Hellboy -he's everyone's favorite demon. Built like a brick house and ready to dole out the wrath of God. Despite his stellar comic book pedigree, the Hellboy films have been a bit of a mixed bag. Like the the various afterlife locations themselves, there are highs and lows. Which are heavenly? Which belong Hell's ninth circle? Here they all are, ranked worst best.
LOOK HOW THEY MASSACRED MY BOY. The 2019 Hellboy adaptation deserves to a sojourn back to the fiery pits from whence its lead character came. The film made one good decision. Just one: casting David Harbor as its lead. And then, Hellboy gave itself to a life of cinema sin. The writing sinks more than sulphur and brimstone. Hellboy, known across comicbookdom as a demon whose attitude is equal parts "bad" and "can-do" was reduced to a whiny little demon baby in this film. Hellboy's juvenile tone is surprising, considering that the film soon devolves into a disgusting orgy of adults-only violence. The movie's demon-battling climax plays out like a late in the franchise Saw movie, gore for gore's sake, all set to a rock and roll soundtrack that makes me want to pump my fist... into my face. This movie is played on repeat in the Inferno's pits, I'm sure.
Desperate to put out the infernal dumpsterfire that was the Hellboy of 2019, Dark Horse Comics and Millennium Media decides to take a hard genre U-turn. Hellboy: The Crooked Man eschews the action movie sensibilities of Hellboys past in order to deliver a darker, more sinister tale. The Crooked Man rebooted the franchise a rarely (perhaps never before) seen "superhero horror" film. It's a damnably smart idea. The problem lies in the execution. The Crooked Man is set in the wilds of Appalachia, where Big Red is sent to investigate a local witch problem. The real problem? The CGI. The film starts with an unfortunate looking digitally made raccoon at its beginning, and only goes downhill from there. The special effects look cheap, surprising considering the how good the original Hellboy holds up from 20 years before. One would think that a film made two decades since the original's inception would look marginally better, but one would sadly be wrong. Despite special effects stumblings, The Crooked Man tells a solid Hellboy horror story that may just bring my hopes for the franchise back from Purgatory.
The original Hellboy was IT. This origin story hits just as hard as a Tobey McGuire Spiderman flick. On paper, this movie shouldn't 'work. A secret Nazi occult group opened a portal to hell and summoned forth a demon child in order to win the war? That demon was raised by a surrogate father for monsters and raised alongside a psychic fish man? Now he's gotta defeat some immortal Nazis hellbent on releasing Lovecratian horrors into the world while simultaneously falling in love with a troubled pyromaniac? This plot is WACKY. And somehow, due to the raw writing abilities of Guillermo del Toro, it WORKS. The film manages to effortless weave together action, horror, love, and giant tentacle monsters into a dark and glorious blockbuster. As for the cigar chomping Hellboy himself? Ron Perlman knocked it out of the park.
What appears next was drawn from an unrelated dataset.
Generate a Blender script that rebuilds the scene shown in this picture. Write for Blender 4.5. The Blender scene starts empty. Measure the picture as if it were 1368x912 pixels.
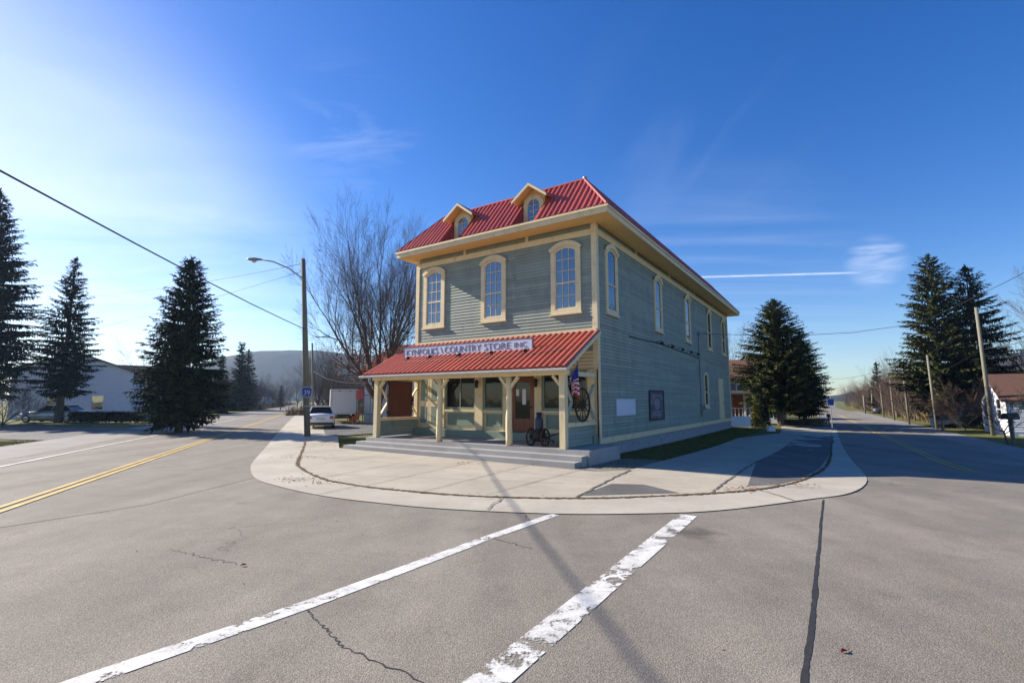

Sequels often have a way of getting too big for their britches, toppling under the weight of too many ideas. Hellboy II: The Golden Army, despite its jam-packed story, is not one of those sequels. The plot of The Golden Army might be even whackier than the first. A long-lost-Targaryen-looking-ass nightmare elf hatches a plan to raise an army of magical, mechanical monstrosities to take over the Earth, and Hellboy's just the right monster to stop them. One would think that the high fantasy trappings of The Golden Army would stretch the limits of 2008's special effects capabilities, but one would be wrong. The film looks GORGEOUS. The dark winged, many eyed Angel of Death might be one of the most incredible looking movie monsters of the 21st century. As for the action? The film delivers. Hellboy's heavy handed, heavier caliber pistoled fighting style contrasts beautifully with the deadly sylvan grace of the film's antagonist. A movie's only as good as its villain, after all. Prince Nuada is the best in the franchise.